The following year, he comes back to me, grinning, and asks if I want to enter the same competition again. The food was good, so I agreed, but added that I had no idea what to do for a speech.
He suggested “Why Satanism is great.” And because we both knew I had no chance of winning, he made some other suggestions, basically along the lines of “ignore the rules, forget about speaking to time or the other requirements, just have a laugh”.
My high school english teacher encouraged me to pace about the stage at a formal event, dressed in black leather, chainsmoking like a maniac, ranting and gesticulating, quoting liberally from Anton LaVey’s Satanic Bible, and basically keep a room full of little old ladies rooted to their seats with horror and disapproval for twenty minutes.
I learned valuable lessons from that.
Happy Birthday To Us!
Ninth Art is one year old today. (Well, actually, we turned one year old on the 1st of May, but we’ve just entered our 53rd straight week of publishing.) We’ve had new material every Monday and Friday without fail for a year. Most of the credit for this belongs with Andrew, who co-ordinates everything, and who works like a mad bastard to make sure we have all the content we need. He and Antony are the ones that actually have to do stuff without fail every week – I just have to make sure that their mad whims can be catered to. But we’ve made it. A full year publishing twice weekly, without a break.
Out From Coma
World largely unchanged. May lapse back into coma, simply because I have nothing better to do. It’s Friday night. I am not yet sufficiently alive to want to go out and party, but I’d quite like to do something.
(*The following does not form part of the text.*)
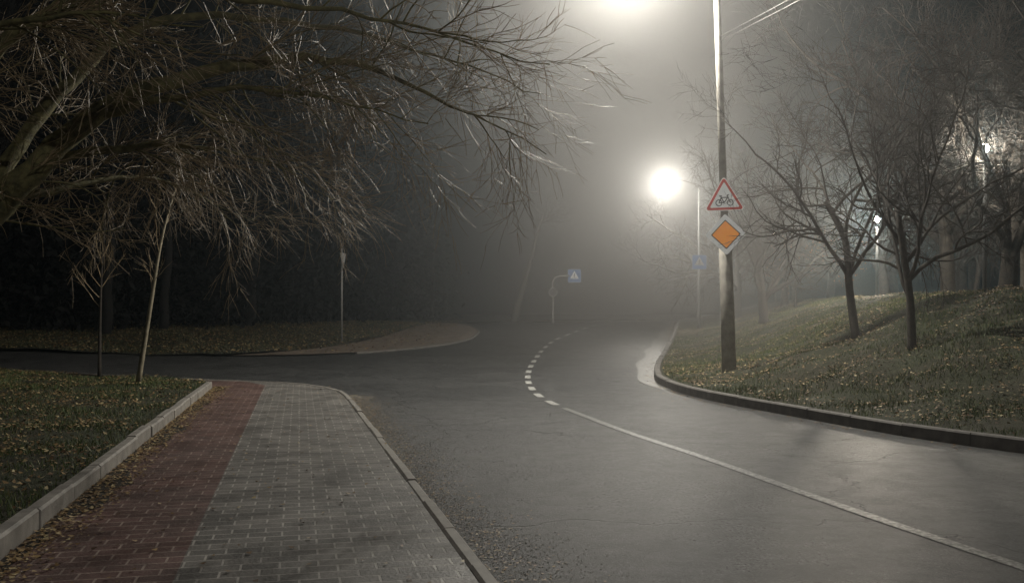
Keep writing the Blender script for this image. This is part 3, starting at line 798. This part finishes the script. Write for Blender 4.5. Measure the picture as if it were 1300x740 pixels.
# ------------------------------------------------------------------ fog: a bank lying in the road corridor, thin elsewhere
m = bpy.data.materials.new('fog'); m.use_nodes = True; nt = m.node_tree; nt.nodes.clear()
o = nt.nodes.new('ShaderNodeOutputMaterial'); vsn = nt.nodes.new('ShaderNodeVolumeScatter')
vsn.inputs['Anisotropy'].default_value = .64
g = nt.nodes.new('ShaderNodeNewGeometry'); sx = nt.nodes.new('ShaderNodeSeparateXYZ'); nt.links.new(g.outputs['Position'], sx.inputs[0])
yf = mrange(nt, sx.outputs['Y'], 3, 34, 0, 1, 'SMOOTHSTEP')
xc = mth(nt, 'ABSOLUTE', mth(nt, 'SUBTRACT', sx.outputs['X'], mth(nt, 'ADD', mth(nt, 'MULTIPLY', sx.outputs['Y'], .11), .6)))
xf = mrange(nt, xc, 2.5, 9.8, 1, 0, 'SMOOTHSTEP')
bs = mth(nt, 'ADD', mrange(nt, sx.outputs['X'], 3, 10, 0, .0010, 'SMOOTHSTEP'), .0006)
dn = mth(nt, 'ADD', mth(nt, 'MULTIPLY', mth(nt, 'MULTIPLY', xf, yf), .019), bs)
nt.links.new(dn, vsn.inputs['Density'])
nt.links.new(mix(nt, xf, (.50,.82,1.0), (.98,.98,.97)), vsn.inputs['Color'])  # bluish tint outside the bank stands in for ambient sky light
nt.links.new(vsn.outputs[0], o.inputs['Volume'])
V = [(x, y, z) for x in (-50,50) for y in (-20,110) for z in (-2,22)]
mesh_obj('fog', V, [(0,1,3,2),(4,6,7,5),(0,4,5,1),(2,3,7,6),(0,2,6,4),(1,5,7,3)], m, None, False, 'structure')

# ------------------------------------------------------------------ world
w = bpy.data.worlds.new('World'); scene.world = w; w.use_nodes = True; nt = w.node_tree
sk = nt.nodes.new('ShaderNodeTexSky'); sk.sky_type = 'NISHITA'; sk.sun_disc = False
sk.sun_elevation = math.radians(-4); sk.sun_rotation = math.radians(200)
nt.links.new(sk.outputs[0], nt.nodes['Background'].inputs[0]); nt.nodes['Background'].inputs[1].default_value = .05

# ------------------------------------------------------------------ camera
cam = bpy.data.cameras.new('camera'); cam.sensor_width = 36; cam.lens = 36*1200/1300; cam.clip_end = 2000
cam.shift_y = 25/1300.0
co = bpy.data.objects.new('camera', cam); co.location = (0,0,1.6); co.rotation_euler = (math.radians(90),0,0); COL.objects.link(co)
scene.camera = co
But there’s fuck all on at the cinema, and I can’t think of anything interesting to do, or indeed, anyone l know likely to be at a lose end. And I can’t very well resort to ringing people up with a demand to be entertained, can I?
Can I?
Urgh.
Between the whiskey, the cold and the exhaustion, I’m about ready to die. I’ve just been dumping out the last of the ideas that occured to me while recording the latest spate of Triple A articles for Ninth Art, and I’m so glad I have the next few days off work.
Coma happens now.
Sundown In Clapham
The sky’s fading from blue to pink, here. I’m drinking some seriously evil coffee (the condensed dregs of what was left in the office pot – lots of caffeine, but tastes stale as fuck), listen to Nick Cave scream out “Loverman” at absurd volume and working late on 9A – writing the first stage of the long-overdue overhaul of our image upload process, while also doing my semi-regular check for sites that link to us, jsut to gauge how we’re doing. Favourite comment beside the link so far is from here: “Ninth Art is to be trusted”. If we go for a T-shirt at any point, that should be the slogan.
It’s one am on Sunday morning.
I’m in the office. I have been here since before eleven on Saturday morning.